* Stated exercise:
The required output consists solely of the lines from the top of the listing through the line containing "return math.atan2(CAM.y - y, CAM.x - x)", transcribed exactly.

* Data block:

--- Begin ---

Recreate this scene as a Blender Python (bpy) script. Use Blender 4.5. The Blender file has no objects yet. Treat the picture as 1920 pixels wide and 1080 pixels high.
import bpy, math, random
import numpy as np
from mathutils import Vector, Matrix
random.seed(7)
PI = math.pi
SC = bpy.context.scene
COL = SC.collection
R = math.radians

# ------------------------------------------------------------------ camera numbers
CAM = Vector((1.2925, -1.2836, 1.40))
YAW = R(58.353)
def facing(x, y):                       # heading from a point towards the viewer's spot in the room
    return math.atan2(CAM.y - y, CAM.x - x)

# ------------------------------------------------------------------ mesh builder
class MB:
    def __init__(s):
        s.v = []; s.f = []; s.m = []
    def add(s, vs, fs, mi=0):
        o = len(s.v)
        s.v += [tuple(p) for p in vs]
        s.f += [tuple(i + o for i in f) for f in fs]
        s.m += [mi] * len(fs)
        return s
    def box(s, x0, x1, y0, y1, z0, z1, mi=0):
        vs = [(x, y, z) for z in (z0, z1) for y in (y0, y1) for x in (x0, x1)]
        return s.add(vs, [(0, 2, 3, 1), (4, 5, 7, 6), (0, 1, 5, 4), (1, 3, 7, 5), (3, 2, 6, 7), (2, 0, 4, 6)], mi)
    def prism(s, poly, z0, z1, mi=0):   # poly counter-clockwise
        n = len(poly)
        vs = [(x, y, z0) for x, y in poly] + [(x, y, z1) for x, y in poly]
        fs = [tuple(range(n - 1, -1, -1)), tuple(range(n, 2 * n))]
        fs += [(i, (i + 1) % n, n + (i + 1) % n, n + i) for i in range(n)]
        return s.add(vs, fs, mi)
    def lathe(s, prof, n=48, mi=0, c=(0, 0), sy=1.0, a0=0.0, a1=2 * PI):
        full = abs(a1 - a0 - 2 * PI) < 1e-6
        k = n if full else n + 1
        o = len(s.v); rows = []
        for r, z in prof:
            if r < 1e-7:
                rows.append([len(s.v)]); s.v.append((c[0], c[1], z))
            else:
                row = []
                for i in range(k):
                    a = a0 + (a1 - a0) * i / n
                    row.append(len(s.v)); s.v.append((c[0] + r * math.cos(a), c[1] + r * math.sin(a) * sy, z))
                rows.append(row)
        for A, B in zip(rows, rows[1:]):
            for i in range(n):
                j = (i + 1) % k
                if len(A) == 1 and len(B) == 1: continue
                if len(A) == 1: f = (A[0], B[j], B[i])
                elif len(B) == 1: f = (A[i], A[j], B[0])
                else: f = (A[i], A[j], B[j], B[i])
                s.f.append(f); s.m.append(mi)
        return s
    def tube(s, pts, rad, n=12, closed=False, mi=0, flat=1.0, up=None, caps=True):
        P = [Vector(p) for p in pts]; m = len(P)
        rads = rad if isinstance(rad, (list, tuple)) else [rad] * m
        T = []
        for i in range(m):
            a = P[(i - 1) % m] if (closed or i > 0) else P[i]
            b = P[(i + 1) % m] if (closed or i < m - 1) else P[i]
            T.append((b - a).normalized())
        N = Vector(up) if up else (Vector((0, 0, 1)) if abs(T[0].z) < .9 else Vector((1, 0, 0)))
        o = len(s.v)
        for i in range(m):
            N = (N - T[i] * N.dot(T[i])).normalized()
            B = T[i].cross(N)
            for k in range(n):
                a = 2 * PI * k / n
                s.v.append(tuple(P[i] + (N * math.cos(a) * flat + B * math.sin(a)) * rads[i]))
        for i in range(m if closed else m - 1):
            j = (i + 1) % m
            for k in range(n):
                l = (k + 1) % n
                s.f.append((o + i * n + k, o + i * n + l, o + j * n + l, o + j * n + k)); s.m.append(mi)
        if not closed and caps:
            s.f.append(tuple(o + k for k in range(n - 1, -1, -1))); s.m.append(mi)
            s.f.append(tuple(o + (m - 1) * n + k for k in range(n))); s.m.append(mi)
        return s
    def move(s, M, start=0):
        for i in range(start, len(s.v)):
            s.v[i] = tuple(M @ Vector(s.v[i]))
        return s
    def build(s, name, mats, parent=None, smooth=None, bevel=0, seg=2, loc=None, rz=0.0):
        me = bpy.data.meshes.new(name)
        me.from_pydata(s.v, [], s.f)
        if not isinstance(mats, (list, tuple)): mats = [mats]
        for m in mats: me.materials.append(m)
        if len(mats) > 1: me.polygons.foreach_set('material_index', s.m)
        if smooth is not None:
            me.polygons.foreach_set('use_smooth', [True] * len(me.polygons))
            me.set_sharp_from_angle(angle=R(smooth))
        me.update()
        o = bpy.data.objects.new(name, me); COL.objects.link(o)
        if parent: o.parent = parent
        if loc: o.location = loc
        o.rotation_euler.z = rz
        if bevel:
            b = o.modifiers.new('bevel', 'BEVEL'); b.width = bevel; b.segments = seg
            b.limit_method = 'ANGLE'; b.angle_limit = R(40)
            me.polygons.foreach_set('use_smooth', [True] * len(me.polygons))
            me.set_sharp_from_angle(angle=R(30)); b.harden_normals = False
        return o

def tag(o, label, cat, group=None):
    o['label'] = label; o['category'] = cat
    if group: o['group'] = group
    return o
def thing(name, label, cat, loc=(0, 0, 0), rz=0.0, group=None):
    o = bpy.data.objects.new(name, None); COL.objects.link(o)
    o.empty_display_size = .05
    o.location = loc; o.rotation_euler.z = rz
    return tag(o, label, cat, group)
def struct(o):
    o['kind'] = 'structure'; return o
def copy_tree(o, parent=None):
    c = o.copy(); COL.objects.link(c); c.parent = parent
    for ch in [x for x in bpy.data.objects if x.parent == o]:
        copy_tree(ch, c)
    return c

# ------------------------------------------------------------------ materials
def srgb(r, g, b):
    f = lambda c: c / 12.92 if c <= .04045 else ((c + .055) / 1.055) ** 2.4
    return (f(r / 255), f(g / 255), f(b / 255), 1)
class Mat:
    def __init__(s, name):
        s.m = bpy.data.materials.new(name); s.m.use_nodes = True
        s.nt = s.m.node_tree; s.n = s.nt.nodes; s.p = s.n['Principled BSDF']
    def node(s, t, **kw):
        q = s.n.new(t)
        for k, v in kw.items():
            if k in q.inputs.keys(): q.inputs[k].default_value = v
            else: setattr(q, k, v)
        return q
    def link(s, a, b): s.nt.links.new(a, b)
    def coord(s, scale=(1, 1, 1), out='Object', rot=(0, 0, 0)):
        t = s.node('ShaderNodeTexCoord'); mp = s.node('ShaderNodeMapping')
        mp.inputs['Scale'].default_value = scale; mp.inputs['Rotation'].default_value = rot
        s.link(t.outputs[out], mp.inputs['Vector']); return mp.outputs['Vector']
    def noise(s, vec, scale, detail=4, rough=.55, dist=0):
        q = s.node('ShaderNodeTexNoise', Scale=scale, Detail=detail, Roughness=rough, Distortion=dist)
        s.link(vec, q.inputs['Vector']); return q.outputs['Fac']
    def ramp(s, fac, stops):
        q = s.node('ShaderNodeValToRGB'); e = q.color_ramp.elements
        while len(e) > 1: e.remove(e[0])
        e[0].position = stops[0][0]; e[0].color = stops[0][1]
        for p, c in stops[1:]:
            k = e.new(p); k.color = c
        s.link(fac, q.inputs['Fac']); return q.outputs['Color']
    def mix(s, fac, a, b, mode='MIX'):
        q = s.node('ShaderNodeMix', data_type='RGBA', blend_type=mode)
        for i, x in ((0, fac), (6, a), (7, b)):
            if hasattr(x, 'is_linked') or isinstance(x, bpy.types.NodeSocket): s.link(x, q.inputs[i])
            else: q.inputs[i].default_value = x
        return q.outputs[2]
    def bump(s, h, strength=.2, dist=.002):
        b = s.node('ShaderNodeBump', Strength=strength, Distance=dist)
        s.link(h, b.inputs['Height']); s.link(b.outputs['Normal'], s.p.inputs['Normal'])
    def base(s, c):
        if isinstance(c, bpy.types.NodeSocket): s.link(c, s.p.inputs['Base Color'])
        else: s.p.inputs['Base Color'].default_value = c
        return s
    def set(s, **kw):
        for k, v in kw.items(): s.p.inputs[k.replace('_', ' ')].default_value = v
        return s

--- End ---

* Answer to this problem:
Recreate this scene as a Blender Python (bpy) script. Use Blender 4.5. The Blender file has no objects yet. Treat the picture as 1920 pixels wide and 1080 pixels high.
import bpy, math, random
import numpy as np
from mathutils import Vector, Matrix
random.seed(7)
PI = math.pi
SC = bpy.context.scene
COL = SC.collection
R = math.radians

# ------------------------------------------------------------------ camera numbers
CAM = Vector((1.2925, -1.2836, 1.40))
YAW = R(58.353)
def facing(x, y):                       # heading from a point towards the viewer's spot in the room
    return math.atan2(CAM.y - y, CAM.x - x)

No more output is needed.